Editorialist's code (C++)
#include <bits/stdc++.h>
using namespace std;

int main() {
    int t; cin >> t;
    while (t--) {
        int n; cin >> n;
        string s; cin >> s;
        int L = 0, R = n-1;
        deque<char> dq;
        while (L <= R) {
            if (s[L] == '0') dq.push_front('0');
            else dq.push_back('1');
            
            if (L < R) {
                if (s[R] == '1') dq.push_front('1');
                else dq.push_back('0');
            }
            ++L, --R;
        }
        for (auto c : dq) cout << c;
        cout << '\n';
    }
}

1 Like

Isn’t a naive solution O(n), instead of O(n^2)?

#include <bits/stdc++.h>
#define ll long long
#define llinf LLONG_MAX
#define llminf LLONG_MIN
#define inf INT_MAX
#define minf INT_MIN
unsigned long int M = 1000000007;

using namespace std;

int main() {
    int t,n;
    cin >> t;
    while (t--) {
        cin >> n;
        string s;
        cin >> s;
        string ans = "";
        for (int i = 0;i<n;i++) {
            if (i%2==0) {
                if (s[i/2]=='1') {
                    ans=ans+'1';
                }
                else {
                    ans='0'+ans;
                }
            }
            else {
                if (s[n-(i/2)-1]=='1') {
                    ans='1'+ans;
                }
                else {
                    ans = ans + '0';
                }
            }
        }
        cout << ans << endl;
    }
}
1 Like

Why is the second if condition " if ( l < R) " necessary. Please explain.
Thank you.

2 Likes

My solution to this problem is giving WA. Here is the test case that failed.

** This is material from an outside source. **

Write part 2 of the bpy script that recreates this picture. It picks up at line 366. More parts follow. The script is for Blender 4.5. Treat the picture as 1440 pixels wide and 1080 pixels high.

To me, it seems correct… Can someone please explain this to me.

Here is my code.

#include<bits/stdc++.h>

using namespace std;

int main(){
    int t;
    cin>>t;
    while(t){
        string str,temp;
        int n;
        cin>>n>>str;
        int i =0,j=str.length()-1,ctr=0;
        while(i<=j){
            if(ctr%2){
                if(str[j--] == '1')
                    temp = "1"+temp;
                else
                    temp = temp + "0";
            }
            else{
                if(str[i++] == '0')
                    temp = "0" + temp;
                else
                    temp = temp + "1";
            }
            ctr++;
        }
        cout<<temp<<'\n';
        t--;
    }
    return 0;
}

I guess it is O(n^2) as inserts in the 0th index would be an O(n) operation itself in a string.

1 Like

In my implementation, that takes care of the case when the string is odd. Without that condition, the middle character would be processed for both Alice and Bob, which is wrong. The condition ensures it’s processed for only Alice.

I’m not sure what you mean, I submitted your code and it gives me AC.

Submission

#include<bits/stdc++.h>
using namespace std;
typedef long long ll;
void solve(string &s)
{
    ll n = s.length();
    vector<char> v;
    for(ll i=0,j=n-1;i<n/2,j>=n/2;i++,j--) // i position = Alice , j position = Bob
    {
            if(s[i]=='0') // Alice ith position insert , 0 -> begin (make small)
            v.insert(v.begin(),'0');
            else
            v.insert(v.end(),'1');
            if(s[j]=='1')     // Bob jth position insert, 1 -> begin (make large)
            v.insert(v.begin(),'1');
            else
            v.insert(v.end(),'0');
    }
   
    for(auto i:v)
     cout<<i<<"";
    cout<<"\n";
}
int main()
{
    ios_base::sync_with_stdio(0);
    cin.tie(0);
    cout.tie(0);
    ll testcases;
    cin>>testcases;
    while(testcases--)
    {
       ll n;
       cin>>n;
       string s;
       cin>>s;
       solve(s);
       
    }
}

Problem Link: Problem link Suspense String
Why my code is not passing all testcases? where I made mistake?

Sorry for pasting the wrong code. I was looking for solutions and it was on my clipboard. Here is the one that I submitted.
submission

The case seems correct still marked as WA.

temp.resize(n); - is wrong in your code.
You resize it to n and then push_back and insert to it.
Better: temp="";
Then it gives AC.

1 Like

How am I wrong in this code?
My Solution
I did what was said in the editorial

You don’t handle odd-length strings correctly.

For example, on testcase

1
3
000

you print 0000 which is obviously wrong.